The ISO said the measures are necessary because the withdrawal limitations at Aliso Canyon are set to be in effect for most of this year because of a large-scale leak that was discovered at the Southern California facility in October 2015 and plugged in February 2016.

Southern California Gas — operator of both the storage facility and regional pipeline network — recently warned state officials that the withdrawal restrictions might lead to gas supply shortages in summer and winter peak seasons. (See California Grid Emergency Comes Days After Reliability Warning.)

FERC last year agreed to extend the measures, which were described as temporary when first implemented ahead of last summer. (See FERC OKs One-Year Extension for CAISO’s Aliso Canyon Gas Rules.)

The commission’s approval allowed CAISO to enforce a market constraint that limits the minimum and maximum amount of gas that can be burned by generators in the affected area during periods of low gas supply. Generators have demonstrated they can regulate their minimum burns by lowering the price of their bids into the real-time electricity market.

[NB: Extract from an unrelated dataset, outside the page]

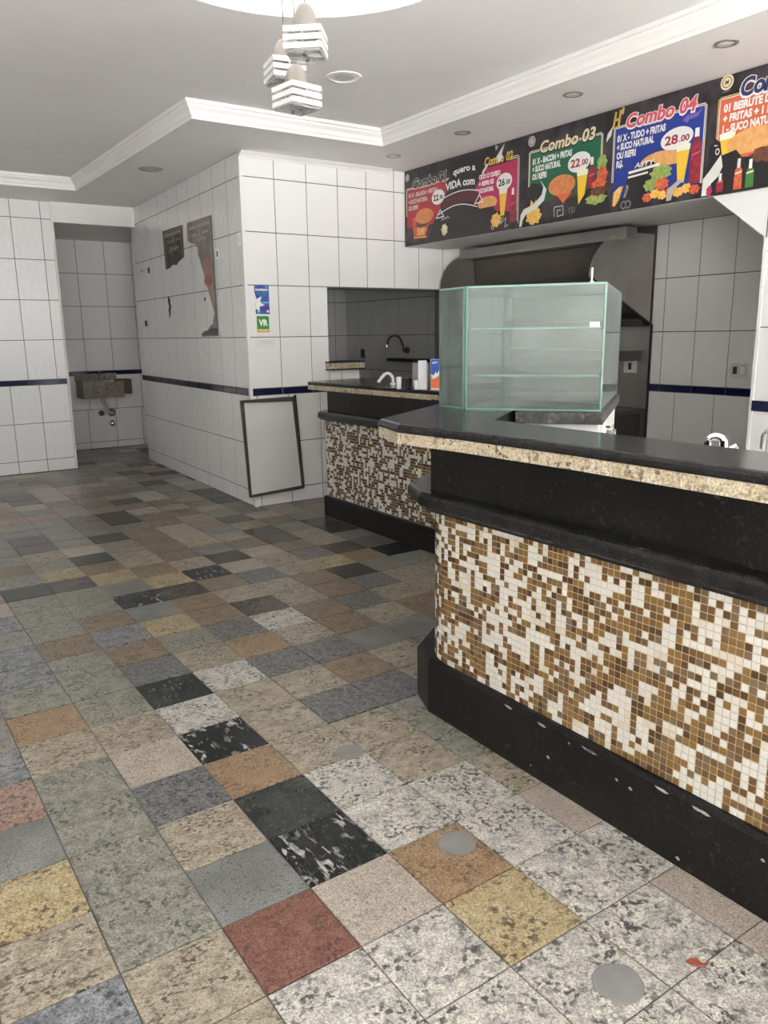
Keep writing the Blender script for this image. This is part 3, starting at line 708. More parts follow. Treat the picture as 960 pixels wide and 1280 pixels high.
face_poly('red_print', fc, d, [(-.037, .012), (.037, .012), (.037, .075), (.01, .10), (-.015, .07), (-.037, .09)], .0009, ORG, dt)
face_poly('white_flash', fc, d, [(-.03, .07), (-.005, .12), (.0, .10), (.03, .15), (.012, .09), (-.002, .08)], .0014, WHITEPL, dt)
face_poly('light_print', fc, d, [(-.03, .165), (.005, .17), (.005, .182), (-.03, .178)], .0014, LBL, dt)
mb, d, e = carton('x', '', '', (3.13, 4.14, 1.0455), .055, .06, .185, None, AN)
tag(obj('plain_carton', mb, mat('white_card', (.74, .75, .80), .5), bevel=.002), 'plain white upright carton left of the printed carton', 'box')
mb, d, e = carton('x', '', '', (3.215, 4.275, 1.0455), .105, .06, .165, None, AN)
tag(obj('grey_carton', mb, mat('grey_card', (.30, .29, .28), .6), bevel=.003), 'grey box behind the small cups on the rear counter', 'box')
for (x, y, lb, h, mm) in ((3.045, 4.285, 'small white cup left of the dark cup on the rear counter', .078, WHITEPL), (3.10, 4.255, 'small dark cup between two white ones', .07, DARKPL), (3.095, 4.155, 'small white cup before the plain white carton', .06, WHITEPL)):
    mb = MB(); mb.lathe((x, y, 1.0455), [(.016, 0), (.020, h), (.017, h), (.014, .006)], 16); tag(obj('cup', mb, mm, smooth=True), lb, 'cup')

# ------------------------------------------------------------ back kitchen: gooseneck tap, dark shelf, sockets
t4 = thing('wall_tap', 'dark gooseneck wall tap on the shaded kitchen tiles seen through the hatch', 'tap', (5.38, 7.40, 1.20))
mb = MB(); mb.tube([(5.396, 7.40, 1.22), (5.36, 7.40, 1.22)], .035, 14); mb.tube([(5.37, 7.40, 1.22), (5.33, 7.40, 1.22)], .018, 10); obj('wall_flange', mb, STEELD, t4, smooth=True)
pts = [(5.335, 7.40, 1.215), (5.33, 7.42, 1.29)] + [(5.33-.02*q/8, 7.435+.125-.125*math.cos(math.pi*q/8), 1.30+.085*math.sin(math.pi*q/8)) for q in range(9)] + [(5.30, 7.69, 1.265)]
mb = MB(); mb.tube(pts, .013, 10); obj('spout', mb, STEELD, t4, smooth=True)
mb = MB(); mb.tube([(5.30, 7.69, 1.285), (5.30, 7.69, 1.25)], .017, 10); mb.tube([(5.335, 7.40, 1.24), (5.333, 7.41, 1.28)], .016, 10); obj('chrome_sleeve', mb, CHROME, t4, smooth=True)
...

Under the new proposal, the ISO would also have permanent authority to override its “dynamic competitive path” assessment when it determines that a transmission path is no longer competitive in the face of a gas constraint, and to suspend virtual bidding to prevent market manipulation.

CAISO also proposed to make permanent provisions that provide scheduling coordinators with two-day-ahead advisory schedules and allow gas-fired generating units to incorporate more timely fuel prices into their market offers.

Up for temporary extension are provisions that give generators the ability to reflect gas cost expectations into day-ahead bids by using an approximation of next-day gas prices, which are published after the ISO’s morning day-ahead market runs. ISO rules typically require generators to incorporate the previous day’s next-day gas prices into energy bids.

Comments on the straw proposal are due June 14, with CAISO’s Board of Governors set to vote on a final proposal in July. The EIM Governing Body will also review the measures under its advisory role.

Some stakeholders have told CAISO that they do not wish for the measures to be substitutes for permanent market reforms. The ISO said it has used the gas burn constraints sparingly and has described them as “a valuable operational tool.”